Monday, May 24, 2010

The City Sees Red

It started in mid March.  A group labeled the "Red Shirts" descended upon Bangkok intent on making their voices heard.  It started quitely but still, to be cautious, we cancelled school during the first day(s) of the protest.  If you drove downtown, near the government houses, police clad in riot gear lined the streets.  Still, the protests continued peacfully.  For weeks they continued to protest, trying tactic after tactic, until finally, the violence began.

   It was April 10th.  I had one week left in Thailand and there were stlll a couple things left on my to do list, one being go to the top of the Baiyok Tower to get an ariel perspective of Bangkok.  As our taxi drove through downtown we could see truckfulls of Redshirts passing us by, headed in the direction of Central World.  We continued onto the tower and up to it's observation deck, where, we could see the never ending city stretch on for miles and miles, but it was the action directly below that seemed to catch our eye.   By the time we had once again reached the ground the street we had traveled on earlier had been closed.  Cars decked in red flags sat parked on the city streets.  In the middle of a usually busy intersection sat 5 parked taxi's, a man standing on the top shouting to the continually growing crowed of red shirts.  Instead of running away, I ran toward to demonstration, not hoping to join in, but hopeing to capture a fantastic picture.  I probably would have ventured right into the  middle of everything if my friends mother hadn't been there, asking us to just head back to the school.  That night, in another protest a few miles away near Khao San Road, a group dressed in black entered the protests and shots rang out.  In the end of it all 25 people where dead and countless more were injured.





    During the Songkran Celebrations over the following week things would settle down a bit (although many participants in Chiang Mai, where I celebrated the holiday, waved red flags and sported red shirts and bandanas) but then the protests got stronger and stronger.  By this time I had left Thailand so everything I was hearing was secondhand.   My friends continually wrote on their facebook statuses to "Pray for Thailand."  In America the events in Thailand were lucky to get an inch of space buried in a newspaper so I began to beleive things could be getting better.   So, when last Thursday the Bangkok protests took up the entire front page of the Seattle Times, I took notice.  The clashes had come to a head, and through that the red shirts had burned many buildings in Bangkok and other cities, including Central World Mall, where we had seen the protesters gathered all those many weeks ago.  Out of all the buildings burned Central World was the only one which I had visited on several occasions, so when I saw the pictures of the burned out hull of the Zen Department store and the completely collapsed center section, I teared up.  I mean gosh, I was just there a month ago!  Taking pictures at Toys R Us and watching a movie..... So many memories, so much money lost, such an institution....
(Photo Cred: The Bangkok Post.  It's a little blurry but the best I could find I was allowed to use)

     Some now beleive that the red shirts protest is nearing it's end, although curfews remain in effect around Bangkok.  The leaders have surrenedered and the others have dispersed, but will it really be over?
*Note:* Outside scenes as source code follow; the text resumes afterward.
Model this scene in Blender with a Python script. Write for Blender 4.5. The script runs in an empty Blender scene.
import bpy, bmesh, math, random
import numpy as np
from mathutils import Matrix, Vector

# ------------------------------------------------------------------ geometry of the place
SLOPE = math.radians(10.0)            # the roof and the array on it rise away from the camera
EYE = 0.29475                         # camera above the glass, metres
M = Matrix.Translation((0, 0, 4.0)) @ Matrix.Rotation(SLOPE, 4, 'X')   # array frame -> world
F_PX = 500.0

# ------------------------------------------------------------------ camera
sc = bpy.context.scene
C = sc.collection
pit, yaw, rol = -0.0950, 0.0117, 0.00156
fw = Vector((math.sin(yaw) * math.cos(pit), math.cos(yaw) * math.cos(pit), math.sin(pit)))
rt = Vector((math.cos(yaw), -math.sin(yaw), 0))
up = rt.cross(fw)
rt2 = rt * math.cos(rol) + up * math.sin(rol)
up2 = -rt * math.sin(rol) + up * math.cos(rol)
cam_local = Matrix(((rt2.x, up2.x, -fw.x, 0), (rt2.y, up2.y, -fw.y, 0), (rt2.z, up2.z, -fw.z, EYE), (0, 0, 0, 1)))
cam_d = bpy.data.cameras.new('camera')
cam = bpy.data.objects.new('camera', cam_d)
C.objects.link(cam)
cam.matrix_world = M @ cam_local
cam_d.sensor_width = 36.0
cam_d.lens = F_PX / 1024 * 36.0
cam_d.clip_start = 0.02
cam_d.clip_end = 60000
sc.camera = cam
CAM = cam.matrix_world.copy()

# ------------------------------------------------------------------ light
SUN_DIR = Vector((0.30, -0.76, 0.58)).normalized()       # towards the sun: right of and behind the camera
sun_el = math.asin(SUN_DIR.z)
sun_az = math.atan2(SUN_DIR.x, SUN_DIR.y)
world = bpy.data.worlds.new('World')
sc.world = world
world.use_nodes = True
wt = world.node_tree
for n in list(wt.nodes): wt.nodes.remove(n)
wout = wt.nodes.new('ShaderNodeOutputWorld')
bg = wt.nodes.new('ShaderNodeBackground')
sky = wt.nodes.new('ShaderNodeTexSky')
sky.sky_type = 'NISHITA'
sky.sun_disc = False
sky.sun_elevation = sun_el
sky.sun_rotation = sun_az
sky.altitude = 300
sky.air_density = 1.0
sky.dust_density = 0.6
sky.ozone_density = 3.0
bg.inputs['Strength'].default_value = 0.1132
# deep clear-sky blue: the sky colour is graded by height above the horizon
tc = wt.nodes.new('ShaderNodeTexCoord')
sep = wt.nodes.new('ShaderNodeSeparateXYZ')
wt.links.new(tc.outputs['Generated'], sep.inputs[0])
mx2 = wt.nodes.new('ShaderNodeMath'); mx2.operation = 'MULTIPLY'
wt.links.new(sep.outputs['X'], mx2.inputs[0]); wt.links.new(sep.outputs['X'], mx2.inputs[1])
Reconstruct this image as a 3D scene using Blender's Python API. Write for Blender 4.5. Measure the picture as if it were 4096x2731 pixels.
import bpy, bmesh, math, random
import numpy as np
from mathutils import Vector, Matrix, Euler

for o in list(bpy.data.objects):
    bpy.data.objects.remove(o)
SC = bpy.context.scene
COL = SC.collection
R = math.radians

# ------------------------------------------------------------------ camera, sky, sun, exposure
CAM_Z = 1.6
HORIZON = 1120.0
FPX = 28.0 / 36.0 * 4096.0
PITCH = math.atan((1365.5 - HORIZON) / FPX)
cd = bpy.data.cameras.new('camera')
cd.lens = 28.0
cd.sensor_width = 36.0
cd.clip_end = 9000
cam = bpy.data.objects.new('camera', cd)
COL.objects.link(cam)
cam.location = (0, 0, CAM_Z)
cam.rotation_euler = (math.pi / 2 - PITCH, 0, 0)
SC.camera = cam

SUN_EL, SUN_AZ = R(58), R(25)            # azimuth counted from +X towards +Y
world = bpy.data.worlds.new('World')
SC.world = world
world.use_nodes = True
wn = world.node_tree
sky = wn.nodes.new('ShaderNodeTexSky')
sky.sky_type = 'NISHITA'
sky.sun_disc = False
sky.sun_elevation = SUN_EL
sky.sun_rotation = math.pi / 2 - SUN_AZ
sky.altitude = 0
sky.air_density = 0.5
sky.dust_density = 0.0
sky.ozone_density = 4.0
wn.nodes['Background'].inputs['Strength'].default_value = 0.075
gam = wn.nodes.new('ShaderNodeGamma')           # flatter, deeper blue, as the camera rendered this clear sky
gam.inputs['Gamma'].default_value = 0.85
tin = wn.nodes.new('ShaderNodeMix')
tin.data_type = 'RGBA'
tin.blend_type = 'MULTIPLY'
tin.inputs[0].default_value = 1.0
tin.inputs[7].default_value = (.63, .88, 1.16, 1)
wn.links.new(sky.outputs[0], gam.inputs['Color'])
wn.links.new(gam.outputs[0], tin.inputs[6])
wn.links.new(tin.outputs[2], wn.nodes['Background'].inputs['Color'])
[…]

I doubt it.  Obviously the red shirts felt strong enough about the current government to go all out this time, I'm sure they will again, and for their sake rightly so, but what would happen if they did get their way?  That's the real issue.  Journey back to late 2008 when instead of the red shirts it was the yellow shirts (or PAD) protesting for control, and in hopes to gain it they staged an Airport takeover, lasting a week and causing great detriment to the tourist industry.  In the end they got their way, motivating a red shirt protest in return.  So if the red shirts got their way wouldn't the yellow shirts only once again protest?  Causing an endless cycle?  I guess we'll see, but for the sake of my beloved Thailand I hope it gets worked out soon.